Living with the Brainy Bunch, BBC 2, 8pm

DOES parental influence affect students’ academic ability? Experts certainly believe so and, in this radical experiment, struggling Year 11 pupils Hollie and Jack from Chessington Community College in south-west London move into the homes of two high-achieving counterparts. Hollie’s new housemate is Holly H, who has a clutch of As in her sights and wants to become a lawyer. Meanwhile, Jack is teamed with Tharush who has only just moved to the UK from Italy but is already excelling at school. Initially, Hollie and Jack struggle with the early bedtimes, tough homework schedules and curfews. But will this revolutionary change in family life bring about a upturn in their grades and ultimately lead them down a different path in life?

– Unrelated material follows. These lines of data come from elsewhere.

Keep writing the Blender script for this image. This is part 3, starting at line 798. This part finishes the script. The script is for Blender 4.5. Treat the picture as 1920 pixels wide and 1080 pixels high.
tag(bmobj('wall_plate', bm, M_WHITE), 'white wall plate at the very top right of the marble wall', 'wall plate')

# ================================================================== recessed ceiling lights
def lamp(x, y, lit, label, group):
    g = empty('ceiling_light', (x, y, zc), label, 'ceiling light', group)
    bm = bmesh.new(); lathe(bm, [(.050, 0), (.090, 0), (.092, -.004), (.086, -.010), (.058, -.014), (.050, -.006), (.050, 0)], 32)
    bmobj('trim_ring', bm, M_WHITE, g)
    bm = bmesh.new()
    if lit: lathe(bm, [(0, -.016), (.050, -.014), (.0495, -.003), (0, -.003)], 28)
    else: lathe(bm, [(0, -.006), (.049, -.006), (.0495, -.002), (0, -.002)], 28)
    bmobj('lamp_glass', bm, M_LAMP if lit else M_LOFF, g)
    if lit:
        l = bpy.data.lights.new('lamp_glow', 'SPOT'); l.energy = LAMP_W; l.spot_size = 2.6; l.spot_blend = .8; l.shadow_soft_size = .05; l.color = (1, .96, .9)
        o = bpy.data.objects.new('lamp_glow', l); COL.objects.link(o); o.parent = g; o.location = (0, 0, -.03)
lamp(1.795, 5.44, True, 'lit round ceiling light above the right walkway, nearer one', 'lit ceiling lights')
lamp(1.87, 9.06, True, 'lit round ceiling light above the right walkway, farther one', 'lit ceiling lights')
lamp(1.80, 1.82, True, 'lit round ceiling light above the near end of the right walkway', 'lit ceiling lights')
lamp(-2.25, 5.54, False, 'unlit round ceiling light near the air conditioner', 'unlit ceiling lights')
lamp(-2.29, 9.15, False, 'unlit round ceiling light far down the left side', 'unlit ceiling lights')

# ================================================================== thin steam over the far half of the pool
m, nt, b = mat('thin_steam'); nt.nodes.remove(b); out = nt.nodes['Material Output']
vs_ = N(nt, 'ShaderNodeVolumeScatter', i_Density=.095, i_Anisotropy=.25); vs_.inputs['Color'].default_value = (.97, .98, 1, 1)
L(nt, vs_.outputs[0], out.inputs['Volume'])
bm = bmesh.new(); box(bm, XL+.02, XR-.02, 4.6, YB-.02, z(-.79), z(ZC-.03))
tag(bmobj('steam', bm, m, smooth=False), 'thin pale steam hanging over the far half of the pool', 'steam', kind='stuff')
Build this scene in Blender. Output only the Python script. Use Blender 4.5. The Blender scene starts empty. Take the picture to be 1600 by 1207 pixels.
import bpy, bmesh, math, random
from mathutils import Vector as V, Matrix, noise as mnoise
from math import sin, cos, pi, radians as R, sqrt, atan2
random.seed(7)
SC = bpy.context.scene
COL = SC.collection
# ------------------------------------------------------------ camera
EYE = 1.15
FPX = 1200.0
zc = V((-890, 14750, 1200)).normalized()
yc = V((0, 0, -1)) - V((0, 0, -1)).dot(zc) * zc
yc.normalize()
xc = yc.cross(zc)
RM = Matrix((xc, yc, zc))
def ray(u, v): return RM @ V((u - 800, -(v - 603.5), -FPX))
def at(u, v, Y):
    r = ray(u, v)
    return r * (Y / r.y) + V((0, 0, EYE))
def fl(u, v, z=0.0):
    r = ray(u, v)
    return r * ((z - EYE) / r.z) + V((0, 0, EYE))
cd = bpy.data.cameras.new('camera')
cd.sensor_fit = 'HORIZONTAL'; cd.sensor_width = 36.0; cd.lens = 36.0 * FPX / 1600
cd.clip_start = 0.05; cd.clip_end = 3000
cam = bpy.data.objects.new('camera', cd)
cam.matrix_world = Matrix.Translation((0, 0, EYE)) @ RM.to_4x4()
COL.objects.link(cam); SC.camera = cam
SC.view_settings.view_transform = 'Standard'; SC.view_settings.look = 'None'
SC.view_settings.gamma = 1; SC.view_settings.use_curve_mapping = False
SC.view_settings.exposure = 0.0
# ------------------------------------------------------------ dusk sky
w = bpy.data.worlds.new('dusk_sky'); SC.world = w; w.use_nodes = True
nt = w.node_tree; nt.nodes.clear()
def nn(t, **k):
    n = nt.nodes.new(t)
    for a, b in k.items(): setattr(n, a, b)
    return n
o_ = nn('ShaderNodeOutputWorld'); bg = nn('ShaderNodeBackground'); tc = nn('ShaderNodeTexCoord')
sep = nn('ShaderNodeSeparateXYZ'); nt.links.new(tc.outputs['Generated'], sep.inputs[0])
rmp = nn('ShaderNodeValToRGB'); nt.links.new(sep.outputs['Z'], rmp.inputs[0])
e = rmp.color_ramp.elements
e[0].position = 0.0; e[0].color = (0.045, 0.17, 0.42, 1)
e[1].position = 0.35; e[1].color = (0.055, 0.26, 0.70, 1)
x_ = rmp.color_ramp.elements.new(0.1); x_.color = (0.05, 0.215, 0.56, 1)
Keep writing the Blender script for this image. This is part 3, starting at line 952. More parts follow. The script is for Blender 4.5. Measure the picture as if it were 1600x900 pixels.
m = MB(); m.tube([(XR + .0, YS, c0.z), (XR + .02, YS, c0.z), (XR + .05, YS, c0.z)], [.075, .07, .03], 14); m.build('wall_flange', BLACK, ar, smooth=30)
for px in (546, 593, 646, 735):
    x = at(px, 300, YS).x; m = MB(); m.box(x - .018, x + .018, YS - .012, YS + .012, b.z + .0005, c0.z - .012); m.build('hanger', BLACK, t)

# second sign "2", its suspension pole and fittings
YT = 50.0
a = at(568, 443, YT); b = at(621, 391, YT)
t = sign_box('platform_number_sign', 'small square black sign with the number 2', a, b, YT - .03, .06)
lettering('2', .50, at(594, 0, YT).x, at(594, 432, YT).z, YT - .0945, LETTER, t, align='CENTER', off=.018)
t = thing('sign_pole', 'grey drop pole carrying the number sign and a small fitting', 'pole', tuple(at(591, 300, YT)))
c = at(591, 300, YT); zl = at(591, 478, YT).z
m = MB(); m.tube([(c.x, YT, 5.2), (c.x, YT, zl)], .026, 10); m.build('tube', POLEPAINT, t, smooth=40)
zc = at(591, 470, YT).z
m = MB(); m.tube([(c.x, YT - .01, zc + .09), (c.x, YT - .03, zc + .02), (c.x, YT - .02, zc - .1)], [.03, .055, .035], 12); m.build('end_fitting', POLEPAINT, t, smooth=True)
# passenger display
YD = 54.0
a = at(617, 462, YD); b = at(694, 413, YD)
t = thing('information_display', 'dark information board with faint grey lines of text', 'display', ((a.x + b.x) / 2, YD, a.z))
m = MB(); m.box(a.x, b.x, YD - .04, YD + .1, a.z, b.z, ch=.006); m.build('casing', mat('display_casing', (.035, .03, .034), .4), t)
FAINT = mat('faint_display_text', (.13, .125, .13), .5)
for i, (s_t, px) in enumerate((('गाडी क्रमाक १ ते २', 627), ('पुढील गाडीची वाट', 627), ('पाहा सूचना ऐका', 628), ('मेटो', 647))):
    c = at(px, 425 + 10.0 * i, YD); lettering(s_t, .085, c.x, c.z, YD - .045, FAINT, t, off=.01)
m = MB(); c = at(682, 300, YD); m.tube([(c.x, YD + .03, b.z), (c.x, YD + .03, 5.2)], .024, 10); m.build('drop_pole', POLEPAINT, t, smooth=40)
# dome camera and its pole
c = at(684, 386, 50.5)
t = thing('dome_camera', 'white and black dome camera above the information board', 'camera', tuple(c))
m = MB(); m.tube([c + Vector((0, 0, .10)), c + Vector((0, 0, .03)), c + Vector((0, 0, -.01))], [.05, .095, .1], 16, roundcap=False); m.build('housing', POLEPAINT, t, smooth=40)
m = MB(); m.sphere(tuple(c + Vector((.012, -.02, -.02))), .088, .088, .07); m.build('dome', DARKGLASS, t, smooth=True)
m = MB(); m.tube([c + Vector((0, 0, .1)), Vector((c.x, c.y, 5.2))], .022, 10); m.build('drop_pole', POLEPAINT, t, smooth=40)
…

The Investigator: A British Crime Story, STV, 9pm

JOURNALIST and former detective Mark Williams-Thomas’s trail brings him to the murders of Anna Kenny, Agnes Cooney and Hilda McAuley – who were all abducted and killed in similar circumstances within four months of each other in Glasgow in 1977. This also brings him to a new prime suspect, convicted killer Angus Sinclair. He interviews Sinclair’s ex-wife Sarah, who helps unpick the suspect’s life and provides evidence. But he still has to place his suspect at all three of the crime scenes 41 years earlier.

War Above the Trenches, Yesterday, 8pm

WHEN many of us think of the First World War, we picture the trenches and soldiers mired in mud. But as this two-part documentary reminds us, there was also a battle for air superiority going on above the Western Front. Adapted from the book Bloody April by historian Peter Hart, and drawing on reconstructions, archive footage and the diaries of Royal Flying Corps veterans as well as the men on the ground, it explores what it was like to take part in those early dogfights, aerial reconnaissance flights and bombing missions.

Indian Summer School, Channel 4, 9pm

THE fish-out-of-water documentary series following five working-class British boys resitting their GCSE exams in India, draws to a close. After three months away, all the boys are understandably missing home.